Capital markets news summary for Tue 7 Mar 2023

Capital markets news summary for Tue 7 Mar 2023

Lower inventory keeps palm oil futures high

The Mar crude palm oil (CPO) futures contract is trading at RM4,260, a 4-month high. In 2Q2023, CPO futures are expected to remain RM4,200-RM4,700. The market anticipates that Indonesian and Malaysian production will fall. There are several factors which will affect the prices including China’s reopening and demand for palm oil, Indonesia’s palm oil export policy, the effect of the Ukraine war on the supply of other vegetable oils and India’s demand for palm oil. Malaysian stocks may decrease below 2 million tonnes in Jun. In 3Q2023, prices will normalise at RM4,300-RM4,500 as inventory levels stabilise. India alone will import 14.32m tonnes of vegetable oils comprising 9.3m tonnes of palm oil, 3.01m tonnes of soybean oil and 2.01m tonnes of sunflower oil. Global palm oil production will grow 4.81% to 78.12m tonnes while demand will reach 79.22m tonnes, up 10% from last year. Soybean oil production will rise by 2.82% to 60.61m tonnes whereas demand will fall by 0.3% to 60.19m tonnes.

Theta Edge is bidding for 70% of Transit Acquirer

The company which is 30%-owned by Lembaga Tabung Haji participated in a request for proposal dated 5 Jan 2022 issued by the Minister of Finance (MOF) Inc for the sale of 70% shareholding in Transit Acquirer Sdn Bhd (TASB). In 2015, MOF Inc formed TASB as a special purpose vehicle to undertake the development of the integrated common payment system of all Klang Valley public transport systems that are operated by Prasarana Malaysia Bhd. The winner will have to pay RM400m for the 70% TASB shares to MOF Inc, and fund RM400m for the payment system capex. Theta Edge closed at 70.5 sen.

Capital A’s Teleport returns to China

As AirAsia resumes flights to China, Teleport – the logistics arm of Capital A – will resume 18 cargo routes between China and Malaysia in Mar. That figure will rise to 40 by 3Q2023 to include Thailand and the Philippines. AirAsia is the largest foreign carrier operating in China by capacity today and helps Teleport service it with one of the largest airplane belly cargo networks. Its reach extends into Australia, New Zealand, India, Japan and Korea. Teleport expects to benefit from cross-border e-commerce movements and harnesses AirAsia to deliver goods faster and more affordably than other air logistics companies. The company was established in 2018 by consolidating the belly capacity of all AirAsia airlines under a single network.

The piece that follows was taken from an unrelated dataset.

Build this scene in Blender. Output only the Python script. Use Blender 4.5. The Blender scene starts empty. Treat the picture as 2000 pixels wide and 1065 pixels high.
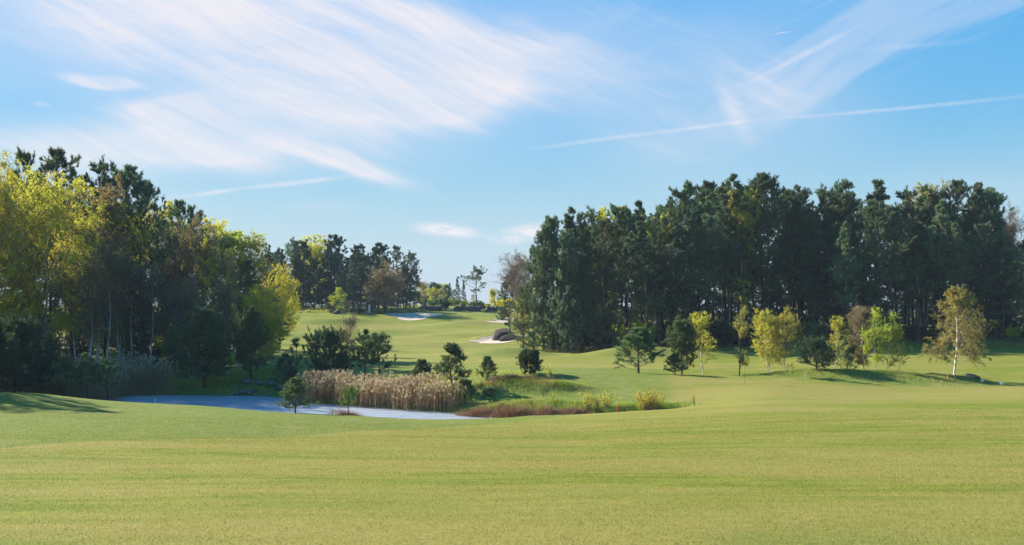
import bpy, math, random
import numpy as np
from mathutils import Vector
R = math.radians
C = bpy.context.scene.collection
SC = bpy.context.scene
rng = np.random.default_rng(7)
random.seed(7)
F, HZ = 1944.0, 590.0            # focal length and eye-level row, in photograph pixels (2000 wide)

# ------------------------------------------------------------------ camera
cam = bpy.data.cameras.new('camera'); co = bpy.data.objects.new('camera', cam); C.objects.link(co)
cam.sensor_width = 36; cam.lens = 36*F/2000; cam.shift_y = (HZ-532.5)/2000
cam.clip_start = 0.1; cam.clip_end = 6000
co.location = (0, 0, 0); co.rotation_euler = (R(90), 0, 0)
SC.camera = co
SC.view_settings.view_transform = 'Standard'; SC.view_settings.look = 'None'
SC.view_settings.gamma = 1; SC.view_settings.exposure = 1.55
SC.render.film_transparent = False
cy = SC.cycles
cy.max_bounces = 6; cy.diffuse_bounces = 3; cy.glossy_bounces = 2; cy.transmission_bounces = 3
cy.volume_bounces = 0; cy.transparent_max_bounces = 8; cy.use_denoising = True
cy.sample_clamp_indirect = 4

# ------------------------------------------------------------------ sun and sky
SUN_AZ, SUN_EL = -60.0, 29.0      # degrees left of the view axis, above the horizon
w = bpy.data.worlds.new('World'); SC.world = w; w.use_nodes = True
w.cycles.sampling_method = 'MANUAL'; w.cycles.sample_map_resolution = 512
NT = w.node_tree; NT.nodes.clear()
class G:
    """small node-graph helper"""
    def __init__(s, nt): s.nt = nt
    def n(s, t, **k):
        o = s.nt.nodes.new(t)
        for a, b in k.items(): setattr(o, a, b)
        return o
    def put(s, sock, v):
        if hasattr(v, 'is_output'): s.nt.links.new(v, sock)
        else: sock.default_value = v
    def m(s, op, a, b=0.0, c=0.0, clamp=False):
        o = s.n('ShaderNodeMath', operation=op, use_clamp=clamp)
        s.put(o.inputs[0], a); s.put(o.inputs[1], b); s.put(o.inputs[2], c); return o.outputs[0]
    def rng(s, v, a, b, c=0.0, d=1.0, smooth=True):
        o = s.n('ShaderNodeMapRange', interpolation_type='SMOOTHSTEP' if smooth else 'LINEAR')
        for i, x in enumerate((v, a, b, c, d)): s.put(o.inputs[i], x)
        return o.outputs[0]
    def mapping(s, v, loc=(0,0,0), rot=(0,0,0), sc=(1,1,1), typ='POINT'):
        o = s.n('ShaderNodeMapping', vector_type=typ)
        s.put(o.inputs[0], v); o.inputs[1].default_value = loc; o.inputs[2].default_value = rot; o.inputs[3].default_value = sc
        return o.outputs[0]
    def noise(s, v, scale, detail=4, rough=.5, dist=0.0, out=0):
        o = s.n('ShaderNodeTexNoise'); s.put(o.inputs['Vector'], v)
        o.inputs['Scale'].default_value = scale; o.inputs['Detail'].default_value = detail
        o.inputs['Roughness'].default_value = rough; o.inputs['Distortion'].default_value = dist
        return o.outputs[out]
    def mix(s, f, a, b, blend='MIX'):
        o = s.n('ShaderNodeMix', data_type='RGBA', blend_type=blend)
        s.put(o.inputs[0], f)
        for i, x in ((6, a), (7, b)):
            if isinstance(x, tuple) and len(x) == 3: x = (*x, 1)
            s.put(o.inputs[i], x)
        return o.outputs[2]
g = G(NT)
sky = g.n('ShaderNodeTexSky', sky_type='NISHITA', sun_disc=False)
sky.sun_elevation = R(SUN_EL); sky.sun_rotation = R(SUN_AZ)
sky.altitude = 300; sky.air_density = 1.0; sky.dust_density = 0.35; sky.ozone_density = 2.5
tc = g.n('ShaderNodeTexCoord').outputs['Generated']
sep = g.n('ShaderNodeSeparateXYZ'); g.put(sep.inputs[0], tc)
az = g.m('ARCTAN2', sep.outputs[0], sep.outputs[1]); el = g.m('ARCSINE', sep.outputs[2])
comb = g.n('ShaderNodeCombineXYZ'); g.put(comb.inputs[0], az); g.put(comb.inputs[1], el)
AE = comb.outputs[0]
def ae(px, row):
    a = math.atan((px-1000)/F); return a, math.atan((HZ-row)/F*math.cos(a))
warpn = g.noise(AE, 3.2, 3, .5, 0.0, out=1)
sub = g.n('ShaderNodeVectorMath', operation='SUBTRACT'); g.put(sub.inputs[0], warpn); sub.inputs[1].default_value = (.5,.5,.5)
scl = g.n('ShaderNodeVectorMath', operation='SCALE'); g.put(scl.inputs[0], sub.outputs[0]); scl.inputs['Scale'].default_value = .085
addv = g.n('ShaderNodeVectorMath', operation='ADD'); g.put(addv.inputs[0], AE); g.put(addv.inputs[1], scl.outputs[0])
WAE = addv.outputs[0]
def stroke(x1, y1, x2, y2, wid, strength, warp=True, inner=0.0):
    (a1, e1), (a2, e2) = ae(x1, y1), ae(x2, y2)
    L = math.hypot(a2-a1, e2-e1)/2
    v = g.mapping(WAE if warp else AE, ((a1+a2)/2, (e1+e2)/2, 0), (0, 0, math.atan2(e2-e1, a2-a1)), (L, wid/F/2, 1), 'TEXTURE')
    l = g.n('ShaderNodeVectorMath', operation='LENGTH'); g.put(l.inputs[0], v)
    return g.rng(l.outputs['Value'], inner, 1.0, strength, 0.0)
def fibre(angle, sx, sy, lo, hi, rough=.62, loc=(0,0,0)):
    v = g.mapping(WAE, loc, (0, 0, R(angle)), (1, 1, 1), 'TEXTURE')
    v = g.mapping(v, (0,0,0), (0,0,0), (sx, sy, 1))
    return g.rng(g.noise(v, 1.0, 9, rough, .25), lo, hi)
def total(parts):
    t = parts[0]
    for p in parts[1:]: t = g.m('ADD', t, p)
    return t
veil = total([stroke(-700, -40, 1450, 70, 400, 1.15), stroke(200, 60, 1250, 150, 300, .6), stroke(250, 20, 1150, 270, 360, .95), stroke(60, 190, 900, 330, 190, 1.05),
              stroke(-300, 240, 620, 300, 150, .95), stroke(150, 190, 620, 215, 60, .7), stroke(-500, -300, 900, -200, 600, .8),
              stroke(560, 290, 880, 380, 60, .85), stroke(80, 125, 330, 160, 34, .7), stroke(60, 190, 120, 196, 16, .4)])
thin = total([stroke(850, 20, 1700, 330, 520, .8), stroke(1250, 40, 1850, 280, 300, .6), stroke(1150, -60, 2150, 160, 380, .2), stroke(1380, 130, 1480, 280, 60, .35), stroke(520, 390, 760, 410, 36, .4), stroke(1300,-100,1900,60,200,.25),
              stroke(-300, 320, 560, 400, 190, .6), stroke(1600, 330, 2300, 390, 90, .25)])
f1 = fibre(-14, 1.7, 15, .30, .68); f2 = fibre(-24, 2.4, 52, .32, .70, .7, loc=(.3,.2,0)); f3 = fibre(-6, 5, 28, .25, .7, loc=(1,2,0)); f4 = fibre(24, 2.0, 16, .3, .7, loc=(3,1,0))
fib = g.m('ADD', g.m('MULTIPLY', f1, .45), g.m('ADD', g.m('MULTIPLY', f2, .35), g.m('MULTIPLY', f3, .2)))
cov = g.m('MINIMUM', g.m('ADD', veil, g.m('MULTIPLY', thin, .75)), 1.0)
wisp = g.rng(g.m('ADD', fib, cov), .92, 2.05)
dens = g.m('ADD', g.m('MULTIPLY', wisp, .64), g.m('MULTIPLY', cov, .40))
dens = g.m('ADD', dens, g.m('MULTIPLY', g.rng(f4, .45, 1.0), g.m('MULTIPLY', g.m('MULTIPLY', g.rng(az, .0, .25), g.rng(el, .08, .25)), .26)))
puff = g.rng(g.noise(g.mapping(AE, sc=(1, 3.2, 1)), 26, 6, .6), .3, .6)
small = total([stroke(790, 437, 945, 442, 36, 1.3), stroke(915, 449, 1085, 440, 46, 1.4)])
dens = g.m('ADD', dens, g.m('MULTIPLY', small, puff))
tr = g.rng(g.noise(AE, 60, 4, .6), .25, .7, .45, 1.0)
trails = total([stroke(980, 298, 1330, 250, 13, .28, False), stroke(1150, 275, 1560, 222, 12, .30, False), stroke(1400, 240, 2200, 165, 11, .36, False),
                stroke(1430, 178, 1730, 22, 18, .3, False), stroke(1500, 69, 1556, 59, 4, .4, False), stroke(300, 392, 520, 362, 14, .6, False),
                stroke(420, 374, 740, 338, 15, .55, False), stroke(1640, 100, 1950, 75, 16, .15, False), stroke(160, 305, 185, 316, 7, .4, False)])
dens = g.m('ADD', dens, g.m('MULTIPLY', trails, tr))
dens = g.m('MULTIPLY', dens, g.rng(el, 0.0, .05))
dens = g.m('MINIMUM', g.m('MAXIMUM', dens, 0), .93)
hsv = g.n('ShaderNodeHueSaturation'); g.put(hsv.inputs['Color'], sky.outputs[0]); hsv.inputs['Saturation'].default_value = 1.40; hsv.inputs['Hue'].default_value = .490
lum = g.n('ShaderNodeRGBToBW'); g.put(lum.inputs[0], sky.outputs[0])
# sky brightness is compressed in its colour: the brightness ratio between the sun's side and the far side is eased
ease = g.n('ShaderNodeVectorMath', operation='SCALE'); g.put(ease.inputs[0], hsv.outputs[0])
g.put(ease.inputs['Scale'], g.m('MULTIPLY', g.m('POWER', g.m('MAXIMUM', lum.outputs[0], .05), -.72), 1.9)); skyc = ease.outputs[0]
cl = g.n('ShaderNodeVectorMath', operation='SCALE'); cl.inputs[0].default_value = (1.03, .985, 1.03)
CLOUD_GAIN = 4.3
g.put(cl.inputs['Scale'], CLOUD_GAIN)
skyc = g.mix(g.rng(el, -.02, .20, .8, 0.0), skyc, (2.55, 3.4, 4.4, 1))
skymix = g.mix(dens, skyc, cl.outputs[0])
bg = g.n('ShaderNodeBackground'); g.put(bg.inputs[0], skymix); bg.inputs[1].default_value = 0.07
out = g.n('ShaderNodeOutputWorld'); NT.links.new(bg.outputs[0], out.inputs[0])
sl = bpy.data.lights.new('sun', 'SUN'); so = bpy.data.objects.new('sun', sl); C.objects.link(so)
sl.energy = 5.0; sl.angle = R(.55); sl.color = (1.0, .90, .74)
sd = Vector((math.sin(R(SUN_AZ))*math.cos(R(SUN_EL)), math.cos(R(SUN_AZ))*math.cos(R(SUN_EL)), math.sin(R(SUN_EL))))
so.rotation_euler = sd.to_track_quat('Z', 'Y').to_euler(); so.location = (-60, 60, 60)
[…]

Apart from using AirAsia’s planes, the company will have 3 A321s in its own fleet with the 1st delivery in 2023 plus additional capacity from 3rd party airlines. A dedicated freighter will be assigned to the China-KL sector. AirAsia’s flight frequency should normalise to over 350 weekly flights by 4Q2023. Capital A closed at 74 sen.

Jack Ma’s Ant Group gets USD6.5b ESG loan

The fintech company converted an existing syndicated credit facility into the sustainability-linked loan in Nov 2022, the largest of its kind in Asia Pacific and 3rd largest in the world. Its objective was to bolster its environmental social and corporate governance (ESG) goals including achieving net zero by 2030 and hiring underprivileged workers. 20 banks across Asia, the US and Europe participated in the facility. Citigroup, Credit Suisse, JPMorgan and Morgan Stanley were joint coordinators for the amendment exercise. Citigroup was the ESG structuring adviser. The company will use the funds to apply green computing algorithms to improve server efficiency in its leased data centres. The sustainability-linked loan features a tiered 2-way pricing mechanism with interest margin adjustments linked to predetermined sustainability performance targets.

3-month USD Libor punches through 5%

That’s the highest since Dec 2007. The US dollar London interbank offered rate (Libor) is a benchmark rate often used in international finance. Expectations of further tightening – caused by strong economic data – by the US Federal Reserve is driving up Libor. The federal funds rate is currently 4.50%-4.75%. The spread between Libor and overnight index swaps – a barometer of funding pressure – widened from 1.7 basis points to 3.2 basis points. The benchmark rate will be phased out on 30 Jun. A Federal Reserve-backed committee designated the Secured Overnight Financing Rate (SOFR) to succeed Libor.